◆ THE EXERCISE ◆
Show all lines holding the string "picture".

◆ SOURCE RECORDS ◆

━━━━━━━━

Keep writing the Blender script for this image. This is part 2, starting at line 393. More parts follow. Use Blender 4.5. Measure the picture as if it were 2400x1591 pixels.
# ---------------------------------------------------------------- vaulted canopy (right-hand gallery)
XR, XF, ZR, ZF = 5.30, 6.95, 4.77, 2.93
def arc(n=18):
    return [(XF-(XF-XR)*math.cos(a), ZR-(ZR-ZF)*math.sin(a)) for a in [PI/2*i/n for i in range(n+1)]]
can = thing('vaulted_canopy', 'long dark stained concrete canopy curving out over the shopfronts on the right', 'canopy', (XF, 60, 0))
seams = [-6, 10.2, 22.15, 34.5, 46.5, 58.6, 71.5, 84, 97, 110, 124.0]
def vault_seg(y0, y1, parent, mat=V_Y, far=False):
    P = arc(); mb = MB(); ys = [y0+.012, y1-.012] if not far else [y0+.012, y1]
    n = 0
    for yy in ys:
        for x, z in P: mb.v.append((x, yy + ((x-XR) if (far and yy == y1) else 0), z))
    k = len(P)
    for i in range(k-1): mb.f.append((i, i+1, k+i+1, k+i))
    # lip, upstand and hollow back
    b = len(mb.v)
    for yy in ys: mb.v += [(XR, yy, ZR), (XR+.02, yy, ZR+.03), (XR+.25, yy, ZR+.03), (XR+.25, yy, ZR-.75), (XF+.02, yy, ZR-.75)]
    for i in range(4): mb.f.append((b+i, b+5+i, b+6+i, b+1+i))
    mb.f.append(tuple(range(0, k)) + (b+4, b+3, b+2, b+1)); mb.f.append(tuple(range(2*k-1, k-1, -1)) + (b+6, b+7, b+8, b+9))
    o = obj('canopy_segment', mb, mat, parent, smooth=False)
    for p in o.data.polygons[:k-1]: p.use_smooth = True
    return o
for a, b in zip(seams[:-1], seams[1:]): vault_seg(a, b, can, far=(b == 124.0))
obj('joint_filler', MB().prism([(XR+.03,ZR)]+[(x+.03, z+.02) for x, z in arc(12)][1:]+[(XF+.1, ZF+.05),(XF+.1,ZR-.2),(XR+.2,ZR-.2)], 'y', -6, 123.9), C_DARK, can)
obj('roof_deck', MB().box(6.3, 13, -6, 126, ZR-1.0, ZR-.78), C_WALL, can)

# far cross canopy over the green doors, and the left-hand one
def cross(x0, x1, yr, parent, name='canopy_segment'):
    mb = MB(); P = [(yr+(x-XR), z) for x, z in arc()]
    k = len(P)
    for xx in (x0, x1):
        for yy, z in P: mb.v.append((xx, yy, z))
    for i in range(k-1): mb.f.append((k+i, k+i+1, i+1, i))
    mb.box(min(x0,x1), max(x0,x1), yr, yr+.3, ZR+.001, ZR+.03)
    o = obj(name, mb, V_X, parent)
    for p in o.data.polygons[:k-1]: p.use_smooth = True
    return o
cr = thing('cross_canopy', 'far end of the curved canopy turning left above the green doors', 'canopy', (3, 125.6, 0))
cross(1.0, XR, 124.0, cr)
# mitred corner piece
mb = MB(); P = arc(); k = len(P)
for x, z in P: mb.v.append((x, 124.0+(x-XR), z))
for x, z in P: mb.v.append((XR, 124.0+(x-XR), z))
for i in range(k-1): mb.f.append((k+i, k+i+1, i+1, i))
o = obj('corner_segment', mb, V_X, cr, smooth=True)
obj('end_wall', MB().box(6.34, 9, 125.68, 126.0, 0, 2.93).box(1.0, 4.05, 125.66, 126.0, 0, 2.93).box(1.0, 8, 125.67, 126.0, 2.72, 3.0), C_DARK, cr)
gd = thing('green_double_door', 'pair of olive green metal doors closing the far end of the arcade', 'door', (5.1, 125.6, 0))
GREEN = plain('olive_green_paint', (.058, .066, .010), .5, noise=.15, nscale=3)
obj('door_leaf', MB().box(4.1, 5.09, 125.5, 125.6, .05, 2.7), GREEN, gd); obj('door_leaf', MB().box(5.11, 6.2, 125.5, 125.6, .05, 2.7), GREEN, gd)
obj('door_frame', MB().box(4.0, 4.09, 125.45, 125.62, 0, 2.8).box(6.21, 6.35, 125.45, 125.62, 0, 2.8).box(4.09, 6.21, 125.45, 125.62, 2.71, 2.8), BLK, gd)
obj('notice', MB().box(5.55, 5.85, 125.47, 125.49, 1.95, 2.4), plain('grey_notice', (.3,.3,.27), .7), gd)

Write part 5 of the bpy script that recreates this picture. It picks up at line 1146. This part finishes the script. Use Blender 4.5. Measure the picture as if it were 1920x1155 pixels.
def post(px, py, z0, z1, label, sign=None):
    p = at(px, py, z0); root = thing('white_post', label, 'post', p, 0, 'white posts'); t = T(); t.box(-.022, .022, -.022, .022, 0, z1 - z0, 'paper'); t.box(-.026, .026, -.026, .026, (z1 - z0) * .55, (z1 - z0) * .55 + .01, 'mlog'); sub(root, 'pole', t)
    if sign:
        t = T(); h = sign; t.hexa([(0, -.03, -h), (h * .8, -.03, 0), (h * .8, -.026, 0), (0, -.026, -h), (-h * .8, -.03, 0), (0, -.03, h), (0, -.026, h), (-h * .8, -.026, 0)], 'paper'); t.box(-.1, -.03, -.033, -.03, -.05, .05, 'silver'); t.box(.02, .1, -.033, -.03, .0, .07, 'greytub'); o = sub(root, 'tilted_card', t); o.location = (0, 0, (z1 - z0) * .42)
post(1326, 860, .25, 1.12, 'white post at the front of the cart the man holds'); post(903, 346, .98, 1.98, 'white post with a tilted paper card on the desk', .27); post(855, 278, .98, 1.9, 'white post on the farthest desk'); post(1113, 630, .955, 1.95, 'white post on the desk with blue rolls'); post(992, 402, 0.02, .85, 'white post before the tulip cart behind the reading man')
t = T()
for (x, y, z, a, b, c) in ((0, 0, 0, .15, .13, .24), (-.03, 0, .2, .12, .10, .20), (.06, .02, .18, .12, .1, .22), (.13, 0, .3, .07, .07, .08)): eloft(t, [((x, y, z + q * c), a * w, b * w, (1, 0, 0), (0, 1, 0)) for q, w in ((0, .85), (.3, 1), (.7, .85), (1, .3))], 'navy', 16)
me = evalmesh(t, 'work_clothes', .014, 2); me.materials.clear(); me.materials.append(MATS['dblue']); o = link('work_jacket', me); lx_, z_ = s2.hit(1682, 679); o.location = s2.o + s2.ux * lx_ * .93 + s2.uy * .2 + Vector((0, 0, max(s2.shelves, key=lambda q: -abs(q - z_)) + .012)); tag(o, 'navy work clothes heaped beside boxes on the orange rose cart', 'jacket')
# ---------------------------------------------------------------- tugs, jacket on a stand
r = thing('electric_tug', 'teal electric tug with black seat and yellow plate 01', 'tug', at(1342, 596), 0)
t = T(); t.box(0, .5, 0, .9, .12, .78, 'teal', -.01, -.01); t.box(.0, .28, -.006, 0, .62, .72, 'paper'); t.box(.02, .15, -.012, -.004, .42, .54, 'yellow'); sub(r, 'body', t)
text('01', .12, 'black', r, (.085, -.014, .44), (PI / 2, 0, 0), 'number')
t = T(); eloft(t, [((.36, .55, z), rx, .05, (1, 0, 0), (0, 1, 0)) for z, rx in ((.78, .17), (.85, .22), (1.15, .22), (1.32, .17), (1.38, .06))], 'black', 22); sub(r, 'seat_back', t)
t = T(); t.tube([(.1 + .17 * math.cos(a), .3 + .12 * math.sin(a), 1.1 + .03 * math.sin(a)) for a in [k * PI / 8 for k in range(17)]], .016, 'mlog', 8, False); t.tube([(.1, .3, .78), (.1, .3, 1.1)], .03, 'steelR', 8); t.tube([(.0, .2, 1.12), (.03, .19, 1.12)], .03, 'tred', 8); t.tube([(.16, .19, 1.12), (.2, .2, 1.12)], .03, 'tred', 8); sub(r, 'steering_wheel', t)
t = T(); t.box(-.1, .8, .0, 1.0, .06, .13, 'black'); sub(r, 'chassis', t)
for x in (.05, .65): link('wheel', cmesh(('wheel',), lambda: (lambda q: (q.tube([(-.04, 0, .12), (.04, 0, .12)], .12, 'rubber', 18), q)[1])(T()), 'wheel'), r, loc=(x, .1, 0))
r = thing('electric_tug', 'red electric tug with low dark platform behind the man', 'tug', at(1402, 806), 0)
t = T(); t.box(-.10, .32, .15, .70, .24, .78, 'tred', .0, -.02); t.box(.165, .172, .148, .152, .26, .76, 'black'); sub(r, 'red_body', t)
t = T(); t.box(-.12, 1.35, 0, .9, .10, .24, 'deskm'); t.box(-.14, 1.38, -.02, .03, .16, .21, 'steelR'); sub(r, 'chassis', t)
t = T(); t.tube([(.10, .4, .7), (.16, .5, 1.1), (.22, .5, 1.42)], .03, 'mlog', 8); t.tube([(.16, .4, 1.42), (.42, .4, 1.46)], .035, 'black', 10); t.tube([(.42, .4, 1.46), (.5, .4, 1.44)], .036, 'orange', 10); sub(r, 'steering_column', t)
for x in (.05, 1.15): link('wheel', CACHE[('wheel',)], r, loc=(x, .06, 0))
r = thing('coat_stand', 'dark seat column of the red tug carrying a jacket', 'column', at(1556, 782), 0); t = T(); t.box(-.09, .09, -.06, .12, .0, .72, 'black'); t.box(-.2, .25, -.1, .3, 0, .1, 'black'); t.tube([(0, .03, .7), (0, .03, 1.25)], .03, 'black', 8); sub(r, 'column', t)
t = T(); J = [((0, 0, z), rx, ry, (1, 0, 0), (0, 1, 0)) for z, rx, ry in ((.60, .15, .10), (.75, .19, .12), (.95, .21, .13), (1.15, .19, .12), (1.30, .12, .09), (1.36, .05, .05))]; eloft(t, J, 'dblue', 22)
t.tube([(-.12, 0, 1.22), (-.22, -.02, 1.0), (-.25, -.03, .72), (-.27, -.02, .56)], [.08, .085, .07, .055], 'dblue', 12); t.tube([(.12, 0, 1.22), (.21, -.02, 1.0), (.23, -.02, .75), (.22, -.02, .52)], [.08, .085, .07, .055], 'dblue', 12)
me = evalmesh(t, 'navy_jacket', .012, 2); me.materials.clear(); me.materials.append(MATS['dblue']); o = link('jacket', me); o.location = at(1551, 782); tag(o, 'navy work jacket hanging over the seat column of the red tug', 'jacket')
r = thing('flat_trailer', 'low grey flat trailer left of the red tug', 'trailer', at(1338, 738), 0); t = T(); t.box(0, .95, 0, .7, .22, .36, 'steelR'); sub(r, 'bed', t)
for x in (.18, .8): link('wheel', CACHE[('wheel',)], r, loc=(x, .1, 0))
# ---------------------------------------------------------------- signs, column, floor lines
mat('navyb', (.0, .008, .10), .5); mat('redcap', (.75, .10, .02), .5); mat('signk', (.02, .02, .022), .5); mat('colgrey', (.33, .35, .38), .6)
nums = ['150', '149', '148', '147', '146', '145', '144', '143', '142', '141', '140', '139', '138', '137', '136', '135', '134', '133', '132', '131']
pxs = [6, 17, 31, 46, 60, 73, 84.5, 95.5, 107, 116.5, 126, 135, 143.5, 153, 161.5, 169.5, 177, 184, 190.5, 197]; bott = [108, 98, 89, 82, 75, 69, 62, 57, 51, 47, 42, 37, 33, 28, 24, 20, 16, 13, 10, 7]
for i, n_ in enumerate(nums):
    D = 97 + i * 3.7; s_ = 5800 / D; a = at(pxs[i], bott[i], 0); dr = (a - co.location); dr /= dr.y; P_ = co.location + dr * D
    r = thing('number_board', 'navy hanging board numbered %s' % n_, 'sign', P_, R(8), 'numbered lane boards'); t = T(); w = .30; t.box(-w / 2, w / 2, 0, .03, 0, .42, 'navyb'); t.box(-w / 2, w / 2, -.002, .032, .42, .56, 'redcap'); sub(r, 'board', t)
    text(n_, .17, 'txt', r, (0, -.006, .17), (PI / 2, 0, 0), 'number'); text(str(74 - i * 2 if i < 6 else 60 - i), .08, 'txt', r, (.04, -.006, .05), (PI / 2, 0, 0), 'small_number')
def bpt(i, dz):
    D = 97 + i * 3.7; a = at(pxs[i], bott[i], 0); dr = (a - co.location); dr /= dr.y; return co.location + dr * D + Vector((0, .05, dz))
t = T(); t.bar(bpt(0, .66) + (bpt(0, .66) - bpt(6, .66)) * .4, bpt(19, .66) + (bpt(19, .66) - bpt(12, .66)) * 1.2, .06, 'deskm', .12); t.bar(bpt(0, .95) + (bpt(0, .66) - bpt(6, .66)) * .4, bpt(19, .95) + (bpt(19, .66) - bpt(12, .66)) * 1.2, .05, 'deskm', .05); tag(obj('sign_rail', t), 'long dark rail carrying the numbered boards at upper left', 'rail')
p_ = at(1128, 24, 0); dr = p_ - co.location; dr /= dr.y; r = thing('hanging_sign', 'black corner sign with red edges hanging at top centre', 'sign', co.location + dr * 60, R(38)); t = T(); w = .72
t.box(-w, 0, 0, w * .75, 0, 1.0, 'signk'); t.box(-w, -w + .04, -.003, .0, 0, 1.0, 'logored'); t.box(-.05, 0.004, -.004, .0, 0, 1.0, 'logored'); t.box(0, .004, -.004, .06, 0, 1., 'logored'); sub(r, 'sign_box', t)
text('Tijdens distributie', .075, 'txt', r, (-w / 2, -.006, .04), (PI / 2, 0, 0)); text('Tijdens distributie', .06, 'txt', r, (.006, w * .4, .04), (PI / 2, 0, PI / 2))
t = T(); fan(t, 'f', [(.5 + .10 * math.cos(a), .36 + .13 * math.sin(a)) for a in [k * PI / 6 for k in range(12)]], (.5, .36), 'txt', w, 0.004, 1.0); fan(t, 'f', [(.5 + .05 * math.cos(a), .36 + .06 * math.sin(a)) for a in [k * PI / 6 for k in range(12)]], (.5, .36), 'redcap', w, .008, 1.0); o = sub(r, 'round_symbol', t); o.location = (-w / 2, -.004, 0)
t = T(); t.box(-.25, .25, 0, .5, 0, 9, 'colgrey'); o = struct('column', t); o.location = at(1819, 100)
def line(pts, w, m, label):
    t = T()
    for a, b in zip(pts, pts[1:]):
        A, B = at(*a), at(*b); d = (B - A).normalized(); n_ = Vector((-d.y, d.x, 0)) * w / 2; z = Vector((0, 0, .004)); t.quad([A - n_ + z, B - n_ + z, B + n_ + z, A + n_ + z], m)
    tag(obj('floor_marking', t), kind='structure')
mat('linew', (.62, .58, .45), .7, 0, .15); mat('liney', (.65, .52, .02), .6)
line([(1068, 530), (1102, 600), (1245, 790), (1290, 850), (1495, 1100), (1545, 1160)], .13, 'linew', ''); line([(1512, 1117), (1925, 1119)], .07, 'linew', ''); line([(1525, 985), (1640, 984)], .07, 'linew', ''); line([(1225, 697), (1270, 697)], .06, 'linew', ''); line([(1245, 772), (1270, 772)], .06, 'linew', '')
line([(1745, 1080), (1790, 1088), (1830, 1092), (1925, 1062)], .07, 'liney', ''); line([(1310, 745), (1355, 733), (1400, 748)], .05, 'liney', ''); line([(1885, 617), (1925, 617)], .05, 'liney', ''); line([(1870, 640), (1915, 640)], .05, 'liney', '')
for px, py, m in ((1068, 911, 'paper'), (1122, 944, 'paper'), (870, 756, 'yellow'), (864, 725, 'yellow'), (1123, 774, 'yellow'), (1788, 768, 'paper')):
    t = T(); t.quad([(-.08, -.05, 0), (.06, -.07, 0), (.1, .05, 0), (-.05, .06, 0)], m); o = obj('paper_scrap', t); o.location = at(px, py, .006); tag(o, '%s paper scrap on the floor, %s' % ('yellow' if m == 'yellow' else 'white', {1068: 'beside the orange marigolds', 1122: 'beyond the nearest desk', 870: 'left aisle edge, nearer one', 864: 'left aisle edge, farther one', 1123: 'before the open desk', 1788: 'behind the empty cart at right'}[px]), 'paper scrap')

━━━━━━━━

◆ TASK OUTPUT ◆
Keep writing the Blender script for this image. This is part 2, starting at line 393. More parts follow. Use Blender 4.5. Measure the picture as if it were 2400x1591 pixels.
Write part 5 of the bpy script that recreates this picture. It picks up at line 1146. This part finishes the script. Use Blender 4.5. Measure the picture as if it were 1920x1155 pixels.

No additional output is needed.